An Algorithm for Sven’s Scowl
At a TechCrunch hackathon in Berlin, someone built an app that promises to get you into Berghain. Let that sentence sit for a moment. The Berghain—Berlin’s legendary techno cathedral, the club with the longest lines and the most feared door policy in Europe—is now, apparently, a problem that software can solve. The app includes links to buy appropriate shoes and a weather forecast. Thoughtful, really, because you’ll be standing outside for a while either way.
The Berghain door isn’t a puzzle to be cracked. Sven Marquardt, the tattooed gatekeeper who has become something of a cultural monument himself, runs an aesthetic and energetic filter that no algorithm has come close to modeling. The mystique is the point.
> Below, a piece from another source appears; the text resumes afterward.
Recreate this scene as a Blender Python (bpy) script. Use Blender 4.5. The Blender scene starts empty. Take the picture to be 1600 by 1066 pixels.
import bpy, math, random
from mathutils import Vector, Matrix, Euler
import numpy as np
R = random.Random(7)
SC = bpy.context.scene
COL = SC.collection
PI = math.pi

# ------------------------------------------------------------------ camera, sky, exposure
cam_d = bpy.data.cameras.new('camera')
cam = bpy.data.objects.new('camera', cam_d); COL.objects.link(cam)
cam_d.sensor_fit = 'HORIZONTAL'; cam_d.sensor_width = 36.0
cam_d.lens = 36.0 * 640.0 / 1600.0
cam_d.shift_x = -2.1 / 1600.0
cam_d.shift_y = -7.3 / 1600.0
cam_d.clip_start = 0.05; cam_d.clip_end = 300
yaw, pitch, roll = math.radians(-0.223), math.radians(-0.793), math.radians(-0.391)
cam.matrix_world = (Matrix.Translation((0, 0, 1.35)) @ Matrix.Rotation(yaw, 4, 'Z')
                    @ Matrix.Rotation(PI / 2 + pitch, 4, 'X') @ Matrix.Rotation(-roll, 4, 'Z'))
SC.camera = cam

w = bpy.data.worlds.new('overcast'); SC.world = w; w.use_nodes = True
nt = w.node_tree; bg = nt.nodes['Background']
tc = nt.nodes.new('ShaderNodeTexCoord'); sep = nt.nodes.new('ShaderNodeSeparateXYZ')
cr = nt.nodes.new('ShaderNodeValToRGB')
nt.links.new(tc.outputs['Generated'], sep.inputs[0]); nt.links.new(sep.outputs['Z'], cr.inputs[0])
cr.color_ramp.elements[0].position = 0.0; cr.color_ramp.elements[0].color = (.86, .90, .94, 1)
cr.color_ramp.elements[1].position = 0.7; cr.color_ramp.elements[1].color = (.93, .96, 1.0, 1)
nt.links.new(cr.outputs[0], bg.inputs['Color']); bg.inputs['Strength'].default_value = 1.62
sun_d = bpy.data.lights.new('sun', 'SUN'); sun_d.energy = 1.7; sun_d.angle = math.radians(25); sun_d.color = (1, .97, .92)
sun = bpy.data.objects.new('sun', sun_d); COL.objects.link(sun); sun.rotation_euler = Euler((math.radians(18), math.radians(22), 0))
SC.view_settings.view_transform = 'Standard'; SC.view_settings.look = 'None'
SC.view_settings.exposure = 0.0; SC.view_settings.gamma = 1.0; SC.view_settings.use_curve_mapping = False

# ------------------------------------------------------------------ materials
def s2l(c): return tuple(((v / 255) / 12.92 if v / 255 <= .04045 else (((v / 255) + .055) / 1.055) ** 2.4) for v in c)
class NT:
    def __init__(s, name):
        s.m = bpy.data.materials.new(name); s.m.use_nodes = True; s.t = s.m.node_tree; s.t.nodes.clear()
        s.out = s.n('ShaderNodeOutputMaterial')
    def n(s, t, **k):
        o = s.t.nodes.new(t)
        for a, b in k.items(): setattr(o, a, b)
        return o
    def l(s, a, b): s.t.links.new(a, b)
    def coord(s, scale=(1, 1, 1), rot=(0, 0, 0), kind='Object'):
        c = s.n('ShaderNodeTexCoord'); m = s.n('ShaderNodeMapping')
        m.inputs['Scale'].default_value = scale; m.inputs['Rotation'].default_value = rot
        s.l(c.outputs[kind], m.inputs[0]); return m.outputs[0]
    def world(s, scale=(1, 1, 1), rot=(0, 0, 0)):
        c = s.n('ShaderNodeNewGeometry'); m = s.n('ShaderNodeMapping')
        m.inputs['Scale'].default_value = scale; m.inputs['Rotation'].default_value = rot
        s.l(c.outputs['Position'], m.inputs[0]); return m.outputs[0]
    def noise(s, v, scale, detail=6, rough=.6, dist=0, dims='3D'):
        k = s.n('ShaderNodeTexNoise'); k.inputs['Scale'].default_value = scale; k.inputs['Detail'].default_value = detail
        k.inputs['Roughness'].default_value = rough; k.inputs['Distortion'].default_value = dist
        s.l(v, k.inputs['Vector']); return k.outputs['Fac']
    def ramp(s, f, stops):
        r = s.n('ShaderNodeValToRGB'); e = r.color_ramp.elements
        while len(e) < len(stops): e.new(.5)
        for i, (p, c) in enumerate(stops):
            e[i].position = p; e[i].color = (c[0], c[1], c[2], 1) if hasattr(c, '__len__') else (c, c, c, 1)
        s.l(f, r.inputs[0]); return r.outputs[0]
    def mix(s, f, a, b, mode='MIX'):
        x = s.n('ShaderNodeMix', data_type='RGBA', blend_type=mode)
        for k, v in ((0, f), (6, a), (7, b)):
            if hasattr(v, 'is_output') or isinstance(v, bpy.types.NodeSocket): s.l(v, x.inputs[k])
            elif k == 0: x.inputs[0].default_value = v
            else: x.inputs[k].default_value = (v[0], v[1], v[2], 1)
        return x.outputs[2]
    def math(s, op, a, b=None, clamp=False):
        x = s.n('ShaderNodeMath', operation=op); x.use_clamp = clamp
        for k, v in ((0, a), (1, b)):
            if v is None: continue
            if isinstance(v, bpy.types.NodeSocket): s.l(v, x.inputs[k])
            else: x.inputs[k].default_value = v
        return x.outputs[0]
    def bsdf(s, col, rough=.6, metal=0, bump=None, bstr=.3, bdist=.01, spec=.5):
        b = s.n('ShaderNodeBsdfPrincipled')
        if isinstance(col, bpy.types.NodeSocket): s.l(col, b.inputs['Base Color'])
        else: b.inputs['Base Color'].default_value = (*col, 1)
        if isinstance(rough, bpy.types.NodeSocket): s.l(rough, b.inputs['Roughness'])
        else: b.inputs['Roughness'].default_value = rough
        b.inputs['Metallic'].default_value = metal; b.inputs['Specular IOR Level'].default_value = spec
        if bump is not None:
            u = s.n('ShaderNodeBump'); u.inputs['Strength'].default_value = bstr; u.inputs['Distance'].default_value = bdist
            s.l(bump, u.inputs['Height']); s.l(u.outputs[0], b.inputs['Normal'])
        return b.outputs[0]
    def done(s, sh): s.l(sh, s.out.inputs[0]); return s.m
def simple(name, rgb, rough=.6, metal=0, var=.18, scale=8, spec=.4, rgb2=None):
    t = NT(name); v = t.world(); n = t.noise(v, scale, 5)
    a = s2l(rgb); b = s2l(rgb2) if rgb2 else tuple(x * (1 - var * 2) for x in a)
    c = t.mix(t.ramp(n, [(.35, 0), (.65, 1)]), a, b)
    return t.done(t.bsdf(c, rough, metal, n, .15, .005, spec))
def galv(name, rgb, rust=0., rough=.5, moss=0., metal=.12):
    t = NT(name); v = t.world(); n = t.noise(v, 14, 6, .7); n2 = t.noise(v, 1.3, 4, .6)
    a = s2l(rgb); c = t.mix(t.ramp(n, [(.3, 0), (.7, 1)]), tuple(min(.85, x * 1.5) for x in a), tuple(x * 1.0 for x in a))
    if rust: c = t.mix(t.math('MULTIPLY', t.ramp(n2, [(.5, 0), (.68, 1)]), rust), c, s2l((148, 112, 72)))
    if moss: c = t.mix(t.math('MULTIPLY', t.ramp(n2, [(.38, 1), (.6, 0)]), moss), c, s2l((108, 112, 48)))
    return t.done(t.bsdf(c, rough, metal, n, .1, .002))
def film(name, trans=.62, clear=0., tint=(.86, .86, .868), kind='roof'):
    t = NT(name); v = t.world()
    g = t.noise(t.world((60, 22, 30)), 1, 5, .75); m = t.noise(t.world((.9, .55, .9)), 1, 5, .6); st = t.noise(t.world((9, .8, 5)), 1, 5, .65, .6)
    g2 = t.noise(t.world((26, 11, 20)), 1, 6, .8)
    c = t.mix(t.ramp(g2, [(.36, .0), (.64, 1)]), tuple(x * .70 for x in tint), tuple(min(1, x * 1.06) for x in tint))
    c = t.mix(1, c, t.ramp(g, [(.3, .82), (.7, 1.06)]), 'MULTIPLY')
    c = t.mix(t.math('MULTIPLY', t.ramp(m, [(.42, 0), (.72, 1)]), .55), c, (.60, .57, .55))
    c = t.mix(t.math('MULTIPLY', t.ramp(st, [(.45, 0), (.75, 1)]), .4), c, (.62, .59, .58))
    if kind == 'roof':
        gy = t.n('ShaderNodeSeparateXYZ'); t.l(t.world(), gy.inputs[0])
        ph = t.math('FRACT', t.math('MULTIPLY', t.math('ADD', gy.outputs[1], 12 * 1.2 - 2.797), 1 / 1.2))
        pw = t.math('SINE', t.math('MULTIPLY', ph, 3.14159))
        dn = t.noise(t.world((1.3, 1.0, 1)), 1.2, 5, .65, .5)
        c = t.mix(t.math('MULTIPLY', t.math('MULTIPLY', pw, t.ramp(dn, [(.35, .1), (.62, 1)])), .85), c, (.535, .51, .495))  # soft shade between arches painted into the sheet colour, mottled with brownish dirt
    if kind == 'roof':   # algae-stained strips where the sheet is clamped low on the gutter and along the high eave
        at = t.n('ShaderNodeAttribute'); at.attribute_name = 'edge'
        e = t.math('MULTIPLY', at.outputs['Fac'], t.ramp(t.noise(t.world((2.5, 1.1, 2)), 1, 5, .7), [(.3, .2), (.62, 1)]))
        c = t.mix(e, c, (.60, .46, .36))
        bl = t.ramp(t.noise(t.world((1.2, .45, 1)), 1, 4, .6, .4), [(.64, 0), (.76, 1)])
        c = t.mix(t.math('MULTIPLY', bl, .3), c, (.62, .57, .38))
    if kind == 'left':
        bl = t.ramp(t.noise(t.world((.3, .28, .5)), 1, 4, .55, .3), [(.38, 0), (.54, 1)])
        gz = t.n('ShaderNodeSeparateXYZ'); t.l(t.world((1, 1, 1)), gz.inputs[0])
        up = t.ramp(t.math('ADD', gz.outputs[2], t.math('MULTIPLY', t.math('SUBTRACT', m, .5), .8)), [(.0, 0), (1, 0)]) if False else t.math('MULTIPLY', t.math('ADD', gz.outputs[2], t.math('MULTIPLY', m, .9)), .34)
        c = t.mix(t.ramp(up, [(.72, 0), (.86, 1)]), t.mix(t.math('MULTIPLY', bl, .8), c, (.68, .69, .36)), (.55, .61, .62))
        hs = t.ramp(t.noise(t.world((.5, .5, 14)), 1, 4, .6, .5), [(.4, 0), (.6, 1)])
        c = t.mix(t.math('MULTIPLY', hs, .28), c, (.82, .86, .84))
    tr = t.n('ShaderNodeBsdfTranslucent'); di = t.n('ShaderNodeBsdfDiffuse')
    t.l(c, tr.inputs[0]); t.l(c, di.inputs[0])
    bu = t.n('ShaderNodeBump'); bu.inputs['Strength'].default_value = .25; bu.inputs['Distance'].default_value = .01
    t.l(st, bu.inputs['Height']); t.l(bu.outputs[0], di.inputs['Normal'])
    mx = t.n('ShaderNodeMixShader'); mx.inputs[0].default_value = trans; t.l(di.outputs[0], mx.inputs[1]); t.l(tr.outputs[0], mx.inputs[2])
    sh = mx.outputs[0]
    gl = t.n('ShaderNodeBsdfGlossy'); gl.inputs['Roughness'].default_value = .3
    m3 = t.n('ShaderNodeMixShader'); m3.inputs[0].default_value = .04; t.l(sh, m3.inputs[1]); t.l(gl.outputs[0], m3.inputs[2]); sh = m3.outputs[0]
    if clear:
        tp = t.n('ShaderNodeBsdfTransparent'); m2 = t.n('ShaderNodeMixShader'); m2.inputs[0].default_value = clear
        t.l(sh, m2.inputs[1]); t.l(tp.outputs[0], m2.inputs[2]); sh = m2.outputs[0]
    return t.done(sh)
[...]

You can dress correctly, arrive at the right hour, radiate the correct frequency of dissociation, and still get turned away—not because you failed a checklist but because something in the specific arrangement of the queue that night didn’t call for you. That’s not cruelty. That’s curation.
I’ve never been able to tell whether the door policy makes the music sound better inside or whether it genuinely selects for the right crowd. Probably both. Either way, the idea that an app with a shoe-shopping integration is going to solve it is exactly the kind of optimism that deserves to wait outside in the cold.